I don’t read a whole lot of business books, but in 2024, I couldn’t find any business books that weren’t all yelling at me with arrows and graphs. Either someone was perfect and they were a genius and they all figured it out, and it was so unattainable, or it was screaming at me about like 10 things I needed to do and an equation I was supposed to follow. And I really wanted to write a book that was just more like me talking the way I talk to people I work with.
So it’s really about what I see happening in a modern workplace. And how people can crush their careers and more importantly crush their life by feeling better and being better at work.
Agreed on the business books! They can be so intimidating at times. What has the transition from Barstool Sports to Food52 been like? They’re such different brand names.
Definitely couldn’t be more different! I’ve always said, I’ll never love a place like I loved Barstool Sports. And the reason for that really is we just had an extraordinary run and, the cultural force that company and brand became was really staggering.
But I wanted to work with a different audience. I wanted to work with women. I wanted to do something that I didn’t know entirely how to do. I have a very good handle on building brands, but thinking about a business that is really centered on commerce was very interesting to me. And really thinking about, bringing products to life, telling stories around products, making a very smart, modern businesses in a category that needs, I think, energy and excitement and kind of that boutique enthusiasm.
The transition has been a little bit jarring where I’m like, wow, I wear clogs now! But otherwise it’s been good.
Walk me through the moment you knew it was time to transition.
So it’s funny, the other thing that is really different about this book is I’m writing the last chapters of the book, which are called “Do I Stay or Do I Go,” and I’m trying to figure out if I stay or if I go.
Talk about being meta!
So going through a career transition just as I’m about to have a book about career and career transitions is like, a lot of times I had to like, follow my own advice, and I was like, ‘oh, that’s annoying!’

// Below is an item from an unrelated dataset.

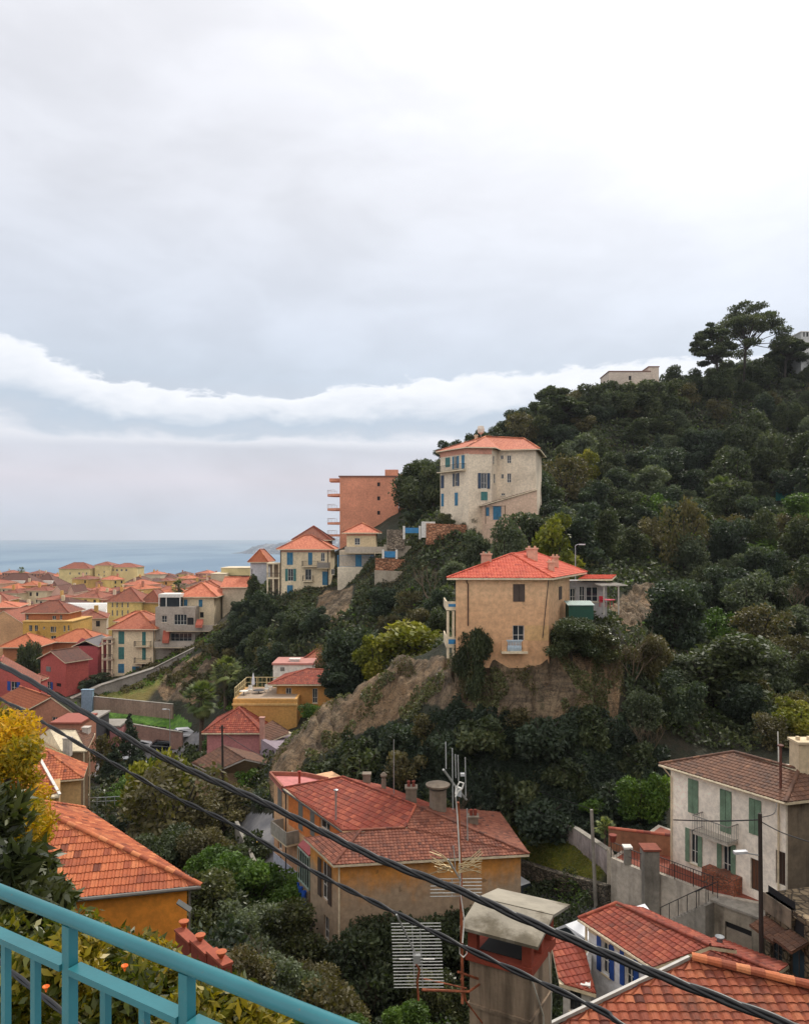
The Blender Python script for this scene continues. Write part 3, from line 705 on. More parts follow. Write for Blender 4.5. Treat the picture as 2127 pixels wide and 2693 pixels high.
        for f in faces: f2.slab([Vector(p) - Vector((0, 0, .012)) for p in (f if (Vector(f[1]) - Vector(f[0])).cross(Vector(f[2]) - Vector(f[0])).z > 0 else f[::-1])], th)
        f2.build('eaves', trim or CREAM2, o)
        if tiles or ridges:
            for a, b in ridges or ():
                r = MB(); ridge_tiles(r, Vector(a) + Vector((0, 0, .03)), Vector(b) + Vector((0, 0, .03)), .11 if tiles else .14, .38 if tiles else 1.1)
                if r.f: r.build('ridge', TM[{'fred': 'red', 'fsal': 'orange', 'forange': 'orange', 'fbrown': 'brown'}.get(m, m)] if isinstance(m, str) else m, o)
        s.rf = o; return o
    def chimney(s, px, py, d, w=.7, h=1.1, dd=None, m=None, cap=None):
        """stack whose foot is seen at a pixel, d metres ahead"""
        p = pd(px, py, d); mb = MB(); mb.bx(p.x - w / 2, p.x + w / 2, p.y - (dd or w) / 2, p.y + (dd or w) / 2, p.z - .5, p.z + h); o = mb.build('chimney', m or CREAM, getattr(s, 'rf', s.root))
        mb = MB(); c = cap or .08; 
        mb.bx(p.x - w / 2 - c, p.x + w / 2 + c, p.y - (dd or w) / 2 - c, p.y + (dd or w) / 2 + c, p.z + h + .004, p.z + h + .13)
        for a in (-1, 1): mb.bx(p.x + a * w * .3 - .08, p.x + a * w * .3 + .08, p.y - .1, p.y + .1, p.z + h + .134, p.z + h + .3)
        o2 = mb.build('chimney_cap', m or CREAM, s.rf if hasattr(s, 'rf') else s.root); return o
def vent_pipe(p, h, r=.07, m=None, parent=None, capr=.16):
    mb = MB(); mb.tube([p, Vector(p) + Vector((0, 0, h))], r, 8); mb.lathe(Vector(p) + Vector((0, 0, h)), [(r * .6, -.02), (capr, 0), (capr, .06), (.02, .12)], 10); return mb.build('vent_pipe', m or GALV, parent)
def quadplan(a, b, depth, skew=0.0):
    """plan from the two corners of the facing wall (left, right) and a depth away from the viewer"""
    A, B = Vector(a), Vector(b); e = (B - A).normalized(); n = Vector((-e.y, e.x)); k = n * depth + e * skew
    return [tuple(A), tuple(B), tuple(B + k), tuple(A + k)]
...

Is there anything you wish someone would’ve told you in that moment that would’ve made your decision clearer earlier on?
I got a lot of advice. I asked for a lot of advice. How to handle transition is a really sensitive thing, so I wish I had followed some of the advice I got. It took me a long time to transition. I was very sad about it. I was very emotional about it, and I needed to decouple how I felt about it versus what I needed to do during it.
What’s the best piece of advice you’ve gotten?
The best piece of advice I got was, you know, really you have to follow your heart, which sounds so cliché, but I do really believe that. I think you have to follow your gut. The second thing is to be swift. Like, just be like, get over it! Do it. Get over it. Get over the change. Get over your head. Get over yourself.
Obviously this was a huge change in your career, but can you tell me about another time you had, or were forced into another career change? I think a lot of folks going through layoffs would like to hear they’re not alone.
Oh, great. So I was laid off from my job at Fidelity Investments in the late ‘90s, early 2000s. It was devastating. I was just devastated, I felt like it was a reflection of me personally. I couldn’t believe I was laid off. I was so upset, and I was so panicked that I scrambled so quickly to find the next job. Part of it is like, I needed the money, I needed to work. But I wished at that moment that I had not panicked. That I had been like, ‘it’s going to be okay, don’t react, get your head together, get yourself on a severe budget. And then go find the next job.’
What brought you comfort afterwards?
Oh. I did like the stupidest thing ever! The day I got laid off I agreed to be somebody’s nanny [laughs]. I just needed a job! The next day I had a nannying job and it was terrible. I was not a good nanny. I was not meant to be a nanny. I hated being a nanny! So mine is more the opposite of like, I created more of a headache for myself than actually doing something.